SOURCE DATA:

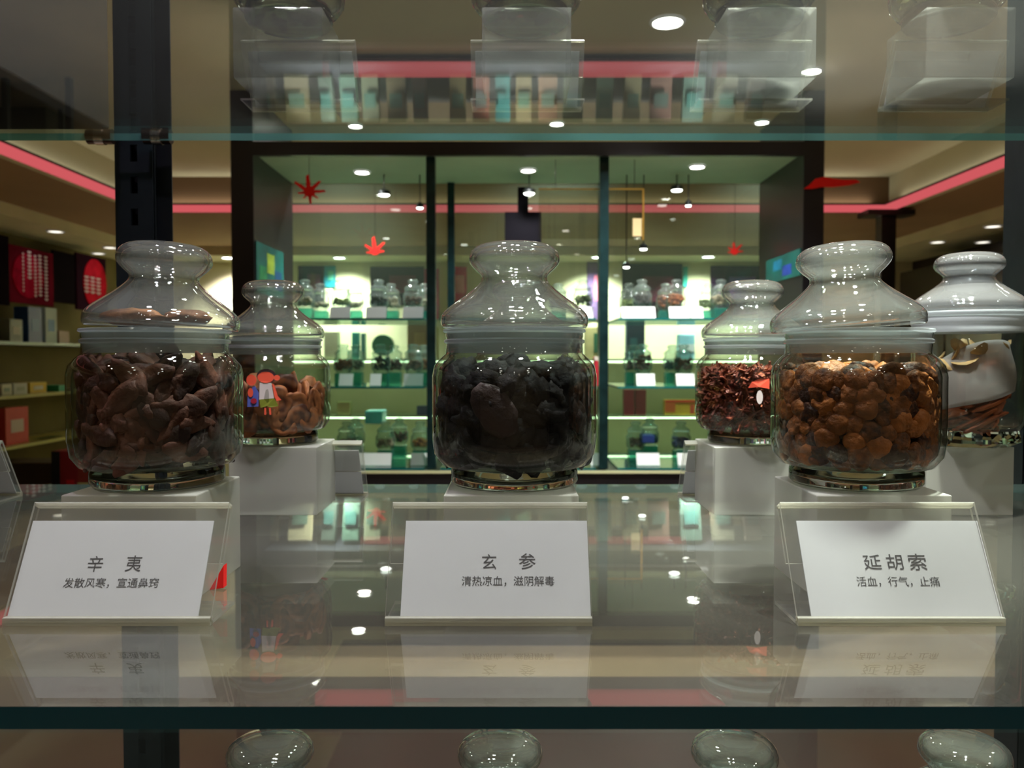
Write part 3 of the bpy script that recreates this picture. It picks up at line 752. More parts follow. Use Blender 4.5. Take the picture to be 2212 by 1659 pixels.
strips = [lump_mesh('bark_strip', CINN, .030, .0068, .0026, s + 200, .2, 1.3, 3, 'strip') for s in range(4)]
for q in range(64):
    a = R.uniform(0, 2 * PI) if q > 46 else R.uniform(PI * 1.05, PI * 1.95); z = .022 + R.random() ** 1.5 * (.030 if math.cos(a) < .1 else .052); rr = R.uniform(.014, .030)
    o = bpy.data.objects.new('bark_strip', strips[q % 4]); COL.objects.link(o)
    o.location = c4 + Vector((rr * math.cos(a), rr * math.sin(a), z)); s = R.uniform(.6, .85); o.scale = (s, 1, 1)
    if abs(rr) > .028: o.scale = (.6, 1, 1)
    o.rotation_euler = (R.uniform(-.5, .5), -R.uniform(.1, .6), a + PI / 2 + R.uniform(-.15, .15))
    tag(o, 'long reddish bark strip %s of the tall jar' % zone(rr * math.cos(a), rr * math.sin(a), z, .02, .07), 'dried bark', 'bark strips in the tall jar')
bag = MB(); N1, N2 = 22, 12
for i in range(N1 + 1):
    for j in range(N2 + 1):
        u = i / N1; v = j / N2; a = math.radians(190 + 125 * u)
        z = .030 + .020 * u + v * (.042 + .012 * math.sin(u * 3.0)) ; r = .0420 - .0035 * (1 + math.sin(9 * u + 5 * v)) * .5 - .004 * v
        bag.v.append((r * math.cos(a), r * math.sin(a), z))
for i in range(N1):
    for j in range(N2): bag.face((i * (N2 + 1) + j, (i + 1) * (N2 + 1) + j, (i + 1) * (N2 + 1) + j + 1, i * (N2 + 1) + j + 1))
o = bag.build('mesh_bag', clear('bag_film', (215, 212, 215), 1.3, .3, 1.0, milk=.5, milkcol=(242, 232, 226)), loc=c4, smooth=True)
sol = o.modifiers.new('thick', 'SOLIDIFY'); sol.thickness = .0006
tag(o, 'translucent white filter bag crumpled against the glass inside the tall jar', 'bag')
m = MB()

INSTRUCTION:
Transcribe the material exactly, and leave out whatever pictures it holds.

EXERCISE ANSWER:
Write part 3 of the bpy script that recreates this picture. It picks up at line 752. More parts follow. Use Blender 4.5. Take the picture to be 2212 by 1659 pixels.
strips = [lump_mesh('bark_strip', CINN, .030, .0068, .0026, s + 200, .2, 1.3, 3, 'strip') for s in range(4)]
for q in range(64):
    a = R.uniform(0, 2 * PI) if q > 46 else R.uniform(PI * 1.05, PI * 1.95); z = .022 + R.random() ** 1.5 * (.030 if math.cos(a) < .1 else .052); rr = R.uniform(.014, .030)
    o = bpy.data.objects.new('bark_strip', strips[q % 4]); COL.objects.link(o)
    o.location = c4 + Vector((rr * math.cos(a), rr * math.sin(a), z)); s = R.uniform(.6, .85); o.scale = (s, 1, 1)
    if abs(rr) > .028: o.scale = (.6, 1, 1)
    o.rotation_euler = (R.uniform(-.5, .5), -R.uniform(.1, .6), a + PI / 2 + R.uniform(-.15, .15))
    tag(o, 'long reddish bark strip %s of the tall jar' % zone(rr * math.cos(a), rr * math.sin(a), z, .02, .07), 'dried bark', 'bark strips in the tall jar')
bag = MB(); N1, N2 = 22, 12
for i in range(N1 + 1):
    for j in range(N2 + 1):
        u = i / N1; v = j / N2; a = math.radians(190 + 125 * u)
        z = .030 + .020 * u + v * (.042 + .012 * math.sin(u * 3.0)) ; r = .0420 - .0035 * (1 + math.sin(9 * u + 5 * v)) * .5 - .004 * v
        bag.v.append((r * math.cos(a), r * math.sin(a), z))
for i in range(N1):
    for j in range(N2): bag.face((i * (N2 + 1) + j, (i + 1) * (N2 + 1) + j, (i + 1) * (N2 + 1) + j + 1, i * (N2 + 1) + j + 1))
o = bag.build('mesh_bag', clear('bag_film', (215, 212, 215), 1.3, .3, 1.0, milk=.5, milkcol=(242, 232, 226)), loc=c4, smooth=True)
sol = o.modifiers.new('thick', 'SOLIDIFY'); sol.thickness = .0006
tag(o, 'translucent white filter bag crumpled against the glass inside the tall jar', 'bag')
m = MB()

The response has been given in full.